> [EXERCISE DETAILS]
Starting at the top of the entries below, set down each line exactly as written, and stop after the line containing "S.view_settings.exposure=0.0".

> [Stored entries]
------------------------------

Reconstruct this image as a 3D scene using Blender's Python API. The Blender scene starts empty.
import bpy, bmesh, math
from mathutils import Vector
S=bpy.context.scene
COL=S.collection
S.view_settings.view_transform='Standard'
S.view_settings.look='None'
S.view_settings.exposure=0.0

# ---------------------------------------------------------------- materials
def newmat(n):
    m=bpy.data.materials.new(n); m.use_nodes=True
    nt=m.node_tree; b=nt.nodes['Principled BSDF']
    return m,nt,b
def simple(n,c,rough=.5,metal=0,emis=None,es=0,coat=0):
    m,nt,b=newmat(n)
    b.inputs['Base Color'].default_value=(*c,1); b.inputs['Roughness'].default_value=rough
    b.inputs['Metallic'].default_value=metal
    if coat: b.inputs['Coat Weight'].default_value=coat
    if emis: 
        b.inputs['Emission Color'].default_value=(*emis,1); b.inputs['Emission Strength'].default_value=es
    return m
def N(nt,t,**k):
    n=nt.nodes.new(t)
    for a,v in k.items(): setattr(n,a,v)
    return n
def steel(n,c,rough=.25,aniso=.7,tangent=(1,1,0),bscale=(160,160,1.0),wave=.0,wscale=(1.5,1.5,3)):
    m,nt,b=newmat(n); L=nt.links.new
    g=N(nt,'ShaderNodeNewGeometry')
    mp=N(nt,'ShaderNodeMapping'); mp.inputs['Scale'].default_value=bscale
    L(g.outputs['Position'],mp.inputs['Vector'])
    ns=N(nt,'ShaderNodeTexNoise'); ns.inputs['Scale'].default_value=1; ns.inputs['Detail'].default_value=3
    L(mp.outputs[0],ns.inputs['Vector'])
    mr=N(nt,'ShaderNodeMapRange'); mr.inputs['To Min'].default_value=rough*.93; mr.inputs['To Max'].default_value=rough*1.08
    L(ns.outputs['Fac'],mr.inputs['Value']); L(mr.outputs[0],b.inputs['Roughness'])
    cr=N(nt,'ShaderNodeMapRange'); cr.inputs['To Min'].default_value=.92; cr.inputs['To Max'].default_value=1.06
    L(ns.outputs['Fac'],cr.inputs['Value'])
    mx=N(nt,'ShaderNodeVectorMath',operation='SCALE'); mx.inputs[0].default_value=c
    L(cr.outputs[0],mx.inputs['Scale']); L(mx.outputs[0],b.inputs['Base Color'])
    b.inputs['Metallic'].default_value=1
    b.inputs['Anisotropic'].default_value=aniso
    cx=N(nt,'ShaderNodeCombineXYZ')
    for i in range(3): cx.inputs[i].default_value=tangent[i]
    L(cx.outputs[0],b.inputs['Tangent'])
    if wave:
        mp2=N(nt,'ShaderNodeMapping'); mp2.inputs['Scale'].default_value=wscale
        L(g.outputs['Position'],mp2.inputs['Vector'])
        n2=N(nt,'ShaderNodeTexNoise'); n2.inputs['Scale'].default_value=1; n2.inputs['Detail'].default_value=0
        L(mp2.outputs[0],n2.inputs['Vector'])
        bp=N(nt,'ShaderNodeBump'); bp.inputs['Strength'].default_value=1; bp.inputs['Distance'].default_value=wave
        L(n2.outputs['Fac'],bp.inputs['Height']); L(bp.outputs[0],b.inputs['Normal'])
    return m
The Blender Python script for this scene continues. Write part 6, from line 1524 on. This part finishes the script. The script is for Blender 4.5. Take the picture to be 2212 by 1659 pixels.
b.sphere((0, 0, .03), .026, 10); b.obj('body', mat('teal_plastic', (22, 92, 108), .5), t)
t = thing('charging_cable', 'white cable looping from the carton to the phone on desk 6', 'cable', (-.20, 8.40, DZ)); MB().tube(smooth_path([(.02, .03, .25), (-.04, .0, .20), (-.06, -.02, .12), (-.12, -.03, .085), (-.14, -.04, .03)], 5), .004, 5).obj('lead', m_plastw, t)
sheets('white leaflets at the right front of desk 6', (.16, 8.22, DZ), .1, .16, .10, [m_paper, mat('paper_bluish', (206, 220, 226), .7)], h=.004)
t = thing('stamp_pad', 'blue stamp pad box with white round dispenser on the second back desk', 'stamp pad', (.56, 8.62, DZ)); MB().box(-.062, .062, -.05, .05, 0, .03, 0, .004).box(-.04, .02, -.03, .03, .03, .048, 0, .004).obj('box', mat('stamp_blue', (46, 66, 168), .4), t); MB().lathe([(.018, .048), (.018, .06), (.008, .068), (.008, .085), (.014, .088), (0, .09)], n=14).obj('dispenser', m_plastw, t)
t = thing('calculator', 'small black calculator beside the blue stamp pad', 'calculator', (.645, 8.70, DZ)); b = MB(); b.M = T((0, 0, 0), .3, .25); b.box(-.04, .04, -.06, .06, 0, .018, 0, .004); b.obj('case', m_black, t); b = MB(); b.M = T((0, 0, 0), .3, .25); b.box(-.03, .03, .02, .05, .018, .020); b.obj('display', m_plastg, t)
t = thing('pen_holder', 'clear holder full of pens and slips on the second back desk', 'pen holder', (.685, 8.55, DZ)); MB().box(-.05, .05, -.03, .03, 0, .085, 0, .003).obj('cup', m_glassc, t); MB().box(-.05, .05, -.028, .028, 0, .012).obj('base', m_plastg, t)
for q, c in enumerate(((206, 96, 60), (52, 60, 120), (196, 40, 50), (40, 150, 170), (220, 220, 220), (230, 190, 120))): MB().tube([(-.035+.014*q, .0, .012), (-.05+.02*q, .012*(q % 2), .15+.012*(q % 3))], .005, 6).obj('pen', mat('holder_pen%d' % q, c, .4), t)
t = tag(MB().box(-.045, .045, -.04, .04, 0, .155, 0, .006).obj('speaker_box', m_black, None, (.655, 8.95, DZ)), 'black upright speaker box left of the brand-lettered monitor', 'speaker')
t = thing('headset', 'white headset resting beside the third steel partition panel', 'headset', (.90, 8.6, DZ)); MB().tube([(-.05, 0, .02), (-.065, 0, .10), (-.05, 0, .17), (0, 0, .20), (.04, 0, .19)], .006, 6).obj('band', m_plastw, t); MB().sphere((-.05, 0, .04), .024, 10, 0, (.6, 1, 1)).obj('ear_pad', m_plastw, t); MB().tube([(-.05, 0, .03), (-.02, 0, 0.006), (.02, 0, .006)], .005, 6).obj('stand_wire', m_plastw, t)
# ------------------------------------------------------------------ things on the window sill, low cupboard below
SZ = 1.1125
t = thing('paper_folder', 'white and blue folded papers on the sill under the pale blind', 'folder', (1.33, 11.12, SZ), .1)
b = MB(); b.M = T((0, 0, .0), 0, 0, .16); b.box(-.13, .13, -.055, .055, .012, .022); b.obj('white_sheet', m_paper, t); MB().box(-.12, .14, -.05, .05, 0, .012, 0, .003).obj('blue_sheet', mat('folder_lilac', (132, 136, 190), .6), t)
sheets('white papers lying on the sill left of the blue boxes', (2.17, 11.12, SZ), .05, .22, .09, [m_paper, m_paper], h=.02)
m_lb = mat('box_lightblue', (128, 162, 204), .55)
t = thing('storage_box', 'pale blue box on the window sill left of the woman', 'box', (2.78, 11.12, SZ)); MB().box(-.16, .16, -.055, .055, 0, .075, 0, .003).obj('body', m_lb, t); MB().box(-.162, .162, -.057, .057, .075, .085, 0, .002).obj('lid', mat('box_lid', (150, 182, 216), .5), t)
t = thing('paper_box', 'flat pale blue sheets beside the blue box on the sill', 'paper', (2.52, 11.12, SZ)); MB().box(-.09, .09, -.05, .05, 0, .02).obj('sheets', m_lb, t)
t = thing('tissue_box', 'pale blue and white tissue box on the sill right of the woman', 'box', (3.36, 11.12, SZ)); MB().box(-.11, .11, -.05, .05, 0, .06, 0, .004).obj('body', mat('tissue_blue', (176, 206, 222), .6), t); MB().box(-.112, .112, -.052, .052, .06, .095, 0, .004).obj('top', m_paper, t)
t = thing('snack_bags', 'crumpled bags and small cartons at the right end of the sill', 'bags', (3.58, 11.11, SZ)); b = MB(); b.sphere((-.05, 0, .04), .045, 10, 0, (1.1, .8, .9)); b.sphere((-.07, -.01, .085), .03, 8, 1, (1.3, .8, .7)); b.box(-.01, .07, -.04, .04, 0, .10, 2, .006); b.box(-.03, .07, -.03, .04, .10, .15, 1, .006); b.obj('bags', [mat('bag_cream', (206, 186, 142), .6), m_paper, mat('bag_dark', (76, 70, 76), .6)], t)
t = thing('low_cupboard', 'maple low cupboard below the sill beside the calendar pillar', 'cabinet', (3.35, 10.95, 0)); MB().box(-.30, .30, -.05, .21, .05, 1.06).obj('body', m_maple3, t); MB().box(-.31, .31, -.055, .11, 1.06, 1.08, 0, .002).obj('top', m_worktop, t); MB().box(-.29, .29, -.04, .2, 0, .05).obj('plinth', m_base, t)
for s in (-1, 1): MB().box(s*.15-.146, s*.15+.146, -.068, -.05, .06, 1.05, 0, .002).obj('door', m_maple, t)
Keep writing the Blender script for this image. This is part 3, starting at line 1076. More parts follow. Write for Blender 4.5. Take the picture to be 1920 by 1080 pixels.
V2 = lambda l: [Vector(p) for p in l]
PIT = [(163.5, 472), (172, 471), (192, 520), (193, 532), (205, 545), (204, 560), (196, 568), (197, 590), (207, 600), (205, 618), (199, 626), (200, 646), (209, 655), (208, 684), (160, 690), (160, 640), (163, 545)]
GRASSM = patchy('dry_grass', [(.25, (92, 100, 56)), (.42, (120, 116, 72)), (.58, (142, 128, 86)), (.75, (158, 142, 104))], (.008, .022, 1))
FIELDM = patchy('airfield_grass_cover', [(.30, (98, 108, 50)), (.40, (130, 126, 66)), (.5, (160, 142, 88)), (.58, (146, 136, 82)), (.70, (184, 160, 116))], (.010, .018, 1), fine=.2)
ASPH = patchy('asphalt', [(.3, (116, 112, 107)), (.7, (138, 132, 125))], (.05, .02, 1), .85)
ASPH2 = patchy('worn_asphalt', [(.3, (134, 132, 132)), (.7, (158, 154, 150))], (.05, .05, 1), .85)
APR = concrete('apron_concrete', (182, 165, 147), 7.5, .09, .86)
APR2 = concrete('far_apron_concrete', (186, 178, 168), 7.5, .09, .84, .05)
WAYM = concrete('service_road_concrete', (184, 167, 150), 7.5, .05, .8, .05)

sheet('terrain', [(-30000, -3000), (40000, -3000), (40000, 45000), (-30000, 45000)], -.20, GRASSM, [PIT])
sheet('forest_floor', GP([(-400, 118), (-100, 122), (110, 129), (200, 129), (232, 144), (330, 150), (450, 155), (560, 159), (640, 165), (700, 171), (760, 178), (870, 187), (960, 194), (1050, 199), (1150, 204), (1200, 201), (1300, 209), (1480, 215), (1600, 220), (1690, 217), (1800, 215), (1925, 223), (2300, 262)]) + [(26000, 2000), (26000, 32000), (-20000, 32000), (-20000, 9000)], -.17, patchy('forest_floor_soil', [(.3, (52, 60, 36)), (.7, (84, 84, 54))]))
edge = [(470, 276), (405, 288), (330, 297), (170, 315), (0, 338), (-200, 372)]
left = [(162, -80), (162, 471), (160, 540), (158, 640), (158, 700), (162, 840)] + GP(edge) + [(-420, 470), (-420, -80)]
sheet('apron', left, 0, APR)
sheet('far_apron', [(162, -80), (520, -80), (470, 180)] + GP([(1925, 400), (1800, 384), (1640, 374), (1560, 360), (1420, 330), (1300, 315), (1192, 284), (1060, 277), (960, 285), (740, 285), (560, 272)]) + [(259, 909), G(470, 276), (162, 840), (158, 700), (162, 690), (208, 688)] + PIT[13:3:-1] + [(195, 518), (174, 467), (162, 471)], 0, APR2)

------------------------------

> [RESULT]
Reconstruct this image as a 3D scene using Blender's Python API. The Blender scene starts empty.
import bpy, bmesh, math
from mathutils import Vector
S=bpy.context.scene
COL=S.collection
S.view_settings.view_transform='Standard'
S.view_settings.look='None'
S.view_settings.exposure=0.0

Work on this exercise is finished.